In the years you’ve had to reflect on that have you come to a definitive conclusion as to why he wanted those changes?

No, he’d send Sigmund Freud to the hills, screaming and rippin’ out his hair. (laughter) He’s a tough nut to figure.

Who knows, it’s probably very petty jealousies or whatever. It seemed like he wanted, you know it was especially revealing to me when we had his solo album and I was managing him with Street Talk, and the song Oh Sherrie, and I mean I tell ya, he really had a gun to Journey’s head right then. He had me, and I was just committed, I’m gonna make this happen because also as a manager it was going to be what I felt would be a very rewarding thing for me to know that in view of the failures of virtually every major artist coming out of a major group to have success on their own. The members of Pink Floyd, or Hall & Oates, or the Cars or any band that was huge. Aerosmith or any of theses guys, they do solo records and it’s a dud.
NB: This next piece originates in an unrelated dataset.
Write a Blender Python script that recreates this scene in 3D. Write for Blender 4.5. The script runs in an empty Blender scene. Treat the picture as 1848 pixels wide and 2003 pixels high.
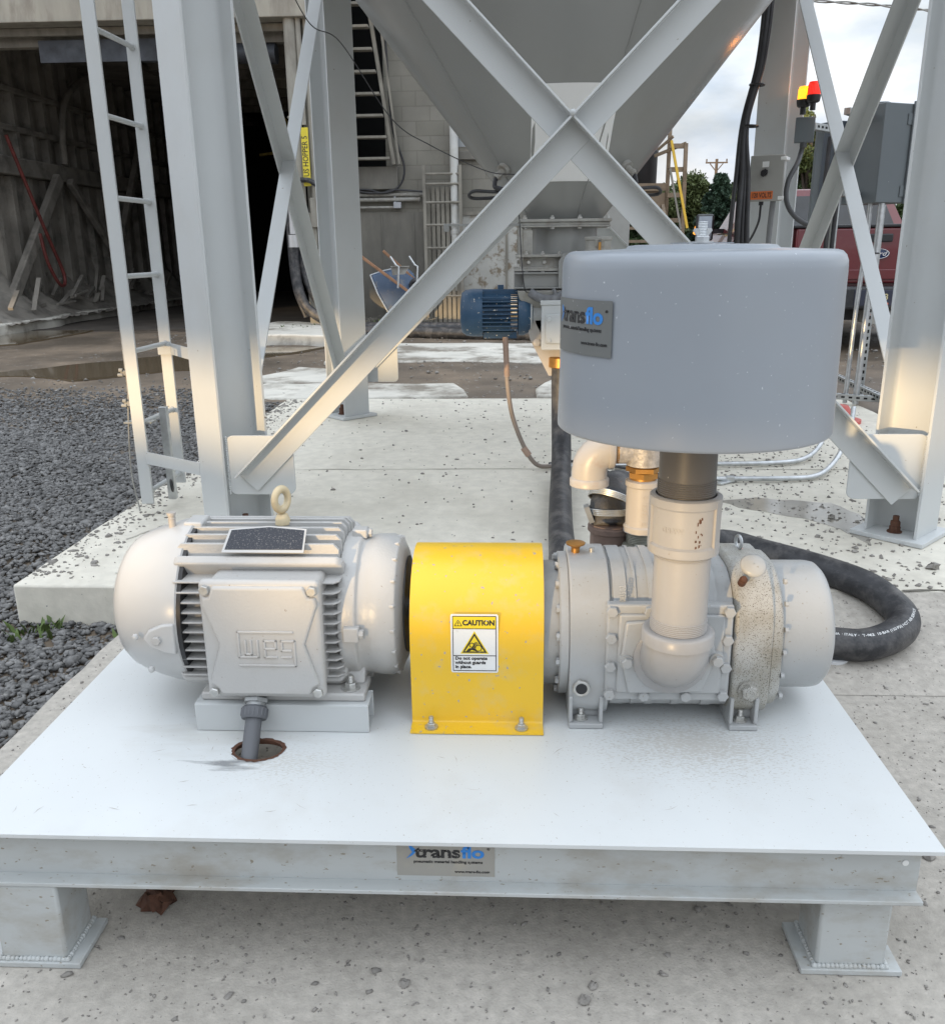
import bpy, math, random
import numpy as np
from mathutils import Vector, Matrix
S = bpy.context.scene
R = math.radians
# ------------------------------------------------------------------ camera
cam_d = bpy.data.cameras.new('camera'); cam = bpy.data.objects.new('camera', cam_d)
S.collection.objects.link(cam); S.camera = cam
cam.matrix_world = Matrix(((0.9990245, -0.0025731, 0.0440837, 0.0), (0.0429527, 0.2883436, -0.9565631, 0.0), (-0.0102499, 0.9575236, 0.2881728, 1.24), (0, 0, 0, 1)))
cam_d.sensor_fit = 'HORIZONTAL'; cam_d.sensor_width = 36.0; cam_d.lens = 36.0*1715/1848
cam_d.clip_start = 0.02; cam_d.clip_end = 3000
# ------------------------------------------------------------------ sky, sun, exposure
SUN_EL, SUN_AZ = 2.2, 207.0          # azimuth clockwise from +Y: a low sun behind and left of the camera, under the cloud
W = bpy.data.worlds.new('World'); S.world = W; W.use_nodes = True
nt = W.node_tree; nt.nodes.clear(); N = nt.nodes.new; L = nt.links.new
out = N('ShaderNodeOutputWorld'); bg = N('ShaderNodeBackground'); bg.inputs['Strength'].default_value = 0.12
sky = N('ShaderNodeTexSky'); sky.sky_type = 'NISHITA'; sky.sun_disc = False
sky.sun_elevation = R(SUN_EL); sky.sun_rotation = R(SUN_AZ); sky.air_density = 1.2; sky.dust_density = 2.0
tc = N('ShaderNodeTexCoord'); mp = N('ShaderNodeMapping'); mp.inputs['Scale'].default_value = (1, 1, 2.6)
n1 = N('ShaderNodeTexNoise'); n1.inputs['Scale'].default_value = 2.6; n1.inputs['Detail'].default_value = 7; n1.inputs['Roughness'].default_value = .5; n1.inputs['Distortion'].default_value = .5
cr = N('ShaderNodeValToRGB'); cr.color_ramp.elements[0].position = .22; cr.color_ramp.elements[0].color = (.35,.35,.35,1); cr.color_ramp.elements[1].position = .62; cr.color_ramp.elements[1].color = (1,1,1,1)
n2 = N('ShaderNodeTexNoise'); n2.inputs['Scale'].default_value = 5.5; n2.inputs['Detail'].default_value = 6; n2.inputs['Roughness'].default_value = .55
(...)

Phil Collins at that point had failed to go gold on Face Value and the one record that had come out as a solo record that had done extraordinarily well, virtually the same time, was Bella Donna, Stevie Nicks. She did triple platinum and we did more than double platinum in just America alone on Steve Perry’s Street Talk. And I can tell you honestly, he denigrated me at every possible opportunity and said that I sandbagged him, that I fucked him, and I you know, and that the record of course should have been much bigger than Escape and showing total ignorance to the concept of branding and what we had built over so many years.